Still, there remains no time like the present to take serious heed and get moving on those adjustments.

A Conundrum

A town in Massachusetts has laid it out. South Hadley had a referendum put in front of them that proposed a 50% property tax hike. Voting it down, said its pushers, would be the end of the town as residents knew it.

Override backers argued that the measures were vital to preserve schools and town services. Without a revenue infusion, officials had warned, major cuts loomed: no school sports or extracurriculars, slashed Advanced Placement classes, reduced police and public-works staffing, and more.

That “more” included slashed Advanced Placement offerings, along with hits to police and public-works staffing.

The town’s residents, though, made it clear they’ve had enough of tax increases with little to show for them but empty promises by the taxers. The referendum was voted down in no uncertain terms, 65% to 34%. The message of this defeat was clearly articulated by Rudy Ternbach, semiretired and leader of the anti-override group Alliance for Fair Taxes:

I think the results of the election show voters do not want to try and fix the government by increasing taxes on those least able to pay. They want more efficiencies in government and less taxes.

Sadly, but entirely predictably, the message was not received by Leftist tax-and-spenders. Lisa Wong, South Hadley’s Progressive-Democrat Town Manager:

“We will regroup and continue to communicate with the public on the changes ahead,” she said by text, adding that the town would also push for policy changes and greater support at the state and federal levels.

Politicians of the Progressive-Democratic Party cannot conceive of cutting spending or leaving taxes alone, much less reducing them. Efficiencies in government? Pfft. Progressive-Democrats only want to increase people’s dependency on government, if not at their own level, then further up the government’s food chain.

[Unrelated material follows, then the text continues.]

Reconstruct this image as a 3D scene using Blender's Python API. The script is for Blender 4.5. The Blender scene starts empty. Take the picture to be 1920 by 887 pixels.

This is a message to the rest of us and a lesson to be heeded come November.

A European Plan to Hold Open the Strait of Hormuz

They’re finally getting around to talking about setting something up—after declining to help force it open in the first place. That would be too dangerous for fragile European militaries, they say. Might get poked in the nose. Or as French President Emmanuel Macron so carefully euphemistically put it,

…reopening the strait by force would be “unrealistic[.]”

What’s really interesting, though (as an aside, I do wonder why those nations have military establishments if they’re not intended to fight), is who has been invited to this diplomatic coffee klatch and who has not (of course the US has not, but that’s not the interesting part). They’ve invited the People’s Republic of China and India. But they’ve apparently chosen not to invite the Republic of Korea, Japan, or Australia, each of whom also has a serious interest in the free flow of cargo, oil, and natural gas through the Strait. Of course, they chose not to invite the Republic of China; that would offend the PRC, and Europe is much too fearful of the PRC to do anything that would even remotely hint at that.